Convert BMP to JPEG Online

Convert BMP to JPEG instantly in your browser. Free, offline, client-side with adjustable quality. Secure - no uploads, no tracking.

Convert bitmap images to JPEG with adjustable quality. Runs entirely in your browser — no uploads, instant preview, secure by design.

Click or drag a BMP file here

Accepts .bmp files — output is a standard .jpg

How to Use Convert BMP to JPEG Online

  1. Upload your BMP. Click the dashed area or drag a .bmp file from your desktop. The browser decodes the bitmap and displays it below as soon as it loads.
  2. Pick a quality level. The slider controls JPEG encoding from 50 (smallest, most artifacts) to 100 (near-lossless, largest). 80-90 is a good balance for photos; 95+ is ideal when you want minimal quality loss.
  3. Watch the stats line. Below the preview you'll see image dimensions, megapixels, original BMP size in KB, resulting JPEG size in KB, and the compression ratio. This lets you see the size savings live.
  4. Commit with Convert. Click "Convert" or press Ctrl+Enter (Cmd+Enter on Mac) to lock in the current quality. A success toast confirms the render.
  5. Copy or download. "Copy JPEG" places the image blob on your clipboard (Chrome / Edge / Firefox). "Download .jpg" saves the file as converted.jpg.
  6. Start over with Clear. "Clear" resets the upload area, preview, quality slider, and stats so you can load another BMP without reloading the page.

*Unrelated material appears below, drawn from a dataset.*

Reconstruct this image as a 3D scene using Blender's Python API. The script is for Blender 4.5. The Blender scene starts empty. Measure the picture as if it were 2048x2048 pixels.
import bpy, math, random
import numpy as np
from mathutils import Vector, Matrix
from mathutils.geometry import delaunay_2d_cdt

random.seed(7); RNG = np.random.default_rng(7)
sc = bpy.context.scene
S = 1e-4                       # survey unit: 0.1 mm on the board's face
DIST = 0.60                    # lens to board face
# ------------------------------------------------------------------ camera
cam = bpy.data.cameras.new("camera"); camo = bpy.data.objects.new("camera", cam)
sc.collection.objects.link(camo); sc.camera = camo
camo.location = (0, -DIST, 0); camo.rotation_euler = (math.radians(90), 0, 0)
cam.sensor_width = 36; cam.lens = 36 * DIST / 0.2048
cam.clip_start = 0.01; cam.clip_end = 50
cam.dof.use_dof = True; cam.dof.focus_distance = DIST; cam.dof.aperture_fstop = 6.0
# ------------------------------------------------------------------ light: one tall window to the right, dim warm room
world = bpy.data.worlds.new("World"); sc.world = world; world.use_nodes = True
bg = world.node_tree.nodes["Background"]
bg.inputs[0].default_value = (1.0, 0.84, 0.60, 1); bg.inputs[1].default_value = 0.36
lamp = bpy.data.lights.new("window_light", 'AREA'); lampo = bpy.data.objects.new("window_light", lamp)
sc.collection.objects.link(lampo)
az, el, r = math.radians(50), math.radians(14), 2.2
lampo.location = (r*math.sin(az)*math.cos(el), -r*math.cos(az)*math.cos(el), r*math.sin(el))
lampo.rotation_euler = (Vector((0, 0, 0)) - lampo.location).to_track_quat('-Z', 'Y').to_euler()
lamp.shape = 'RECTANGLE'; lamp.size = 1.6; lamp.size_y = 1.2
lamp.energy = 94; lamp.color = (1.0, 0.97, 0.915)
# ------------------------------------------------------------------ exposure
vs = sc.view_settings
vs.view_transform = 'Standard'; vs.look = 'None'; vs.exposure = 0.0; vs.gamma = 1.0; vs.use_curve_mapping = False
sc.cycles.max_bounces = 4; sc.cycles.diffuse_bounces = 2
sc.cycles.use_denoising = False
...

Frequently Asked Questions

Is my image data secure?

Yes. All BMP to JPEG conversions happen entirely in your browser using client-side JavaScript. Your images never leave your device or get uploaded to any server.

Is this converter free to use?

Yes, this tool is 100% free with no file limits, watermarks, or hidden charges. Convert unlimited BMP files to JPEG format.

Does this work offline?

Yes. Once the page is loaded, you can convert BMP to JPEG without an internet connection. All processing happens locally in your browser.

What file formats are supported?

This tool accepts BMP (bitmap) files as input – both 24-bit and 32-bit variants – and converts them to JPEG format. Both extensions (.jpg and .jpeg) refer to the same format.

Will the image quality be reduced?

JPEG uses lossy compression, so some quality reduction occurs compared to the uncompressed BMP. At 85-95% quality the loss is usually imperceptible while the file size shrinks dramatically. Use the slider to find the balance that works for you.

How much smaller will the JPEG file be?

Typically 10-50× smaller than the source BMP. The stats line shows the exact numbers for your image and quality setting, so you can see the savings in real time as you drag the slider.

Can I adjust the JPEG quality?

Yes – the quality slider runs from 50% (strong compression, visible artifacts) to 100% (near-lossless). The preview and stats update live on every change so you can compare before downloading.

Is there a file size limit?

The limit depends on your browser’s available memory. Most modern browsers can handle BMP files up to several megabytes without issues; very large BMPs (over 50 MB) may fail with an out-of-memory error.

What about transparency in the original BMP?

JPEG does not support transparency, so transparent pixels in a 32-bit BMP are filled with white in the JPEG output. If you need to preserve alpha, use a BMP-to-PNG or BMP-to-WebP tool instead.

What’s the difference between JPEG and JPG?

There is no difference – JPEG and JPG are the same format. The shorter `.jpg` extension comes from older Windows systems that required three-letter extensions. Both work identically everywhere.